A fitting end to DeChambeau’s day on Sunday came on the second-to-last of his shots for the week, on the 72nd hole. His 19-foot birdie putt spun 360 degrees around the cup and spit itself out 3 feet away, leaving him in a tie for third place instead of second — behind winner Justin Thomas.

DeChambeau looked at his caddie, Tim Tucker, and had a look of utter exasperation.

“Golf,’’ DeChambeau said afterward, as if throwing his hands up in bewilderment. “It just seemed like something wasn’t going my way for some reason. Just I could feel it. It was weird. Just numerous putts that I hit, it was like, ‘OK, that’s a really good putt, and it didn’t go in.’

“I was hitting it pretty good for the most part,’’ he continued. “I striped a 5-iron on 8, hit two great shots on 9 into a really bad spot. On 10, hit a great shot in there. It spun too hard for some reason. On 11, just sprayed my drive right. Even after that on 14, I should have hit a hard drive over the right-side rough, and I just didn’t go after it for some reason, which is kind of dumb on my part.

“I missed a 15-footer on 15. On 17, hit a great shot [and it] didn’t go down the hill like I wanted to. On 18, I played flawless and lipped out a putt. There were numerous putts in the beginning that just didn’t go my way. That’s golf.’’

DeChambeau’s fortunes changed on the fourth hole, where he drilled a low line-drive, worm-burner hybrid tee shot into the muck, had to take a penalty drop and took double bogey.

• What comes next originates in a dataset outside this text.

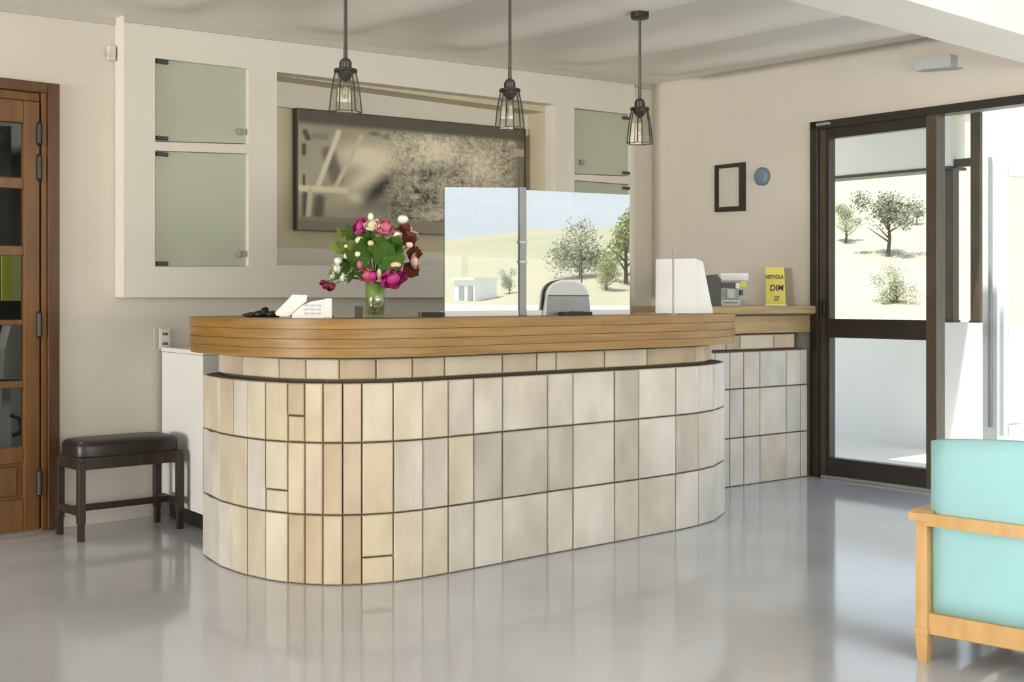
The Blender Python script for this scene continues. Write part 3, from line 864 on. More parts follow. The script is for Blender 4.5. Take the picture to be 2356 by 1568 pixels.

“Never done that,’’ DeChambeau said. “Not in competition.’’

DeChambeau said he was “trying to hit more of a low bullet and just kind of caught the heel, a little high on the thing.’’

“It wasn’t really a top, it was more like a thin ball that just had no spin on it and just knuckled,’’ he said. “Just one of those things I tried to squeeze and hit it too hard, got on top of it and hit it thin. Caught the grass below it and just never got any height.

“If there was a top there, it would have been down on the ground. But it’s one of those things that just didn’t have it all today. I was proud of the way I fought, proud of the way I persevered, and there’s still more tournaments to be had.’’

DeChambeau said he “cracked’’ his 4-iron on the next shot and couldn’t use it the rest of the round.

Asked what the difference was between last Sunday and this Sunday, DeChambeau lamented, “It’s just the putts didn’t go in.’’

He said the lesson learned from this week is that “I can play on golf courses that don’t really suit me,’’ referring to the tight, strategic Stadium Course that takes the driver out of the hands of some of the long hitters like DeChambeau.

“It’s just a little bit of a learning block, and I’m going to go back and work really hard on my golf swing and figure out how to be less sensitive,’’ he said. “I was more sensitive last week and pulled out the victory. I got a little lucky. Just putts didn’t fall today. I hit a lot of great putts that didn’t go in. That’s the unfortunate part about golf sometimes.’’

Maybe at some point, DeChambeau, for all of his physical prowess and hard work that rivals that of anyone in the game, will figure out that he’ll never really be able to figure golf out.

Perfection doesn’t exist. Not in golf. Not in life.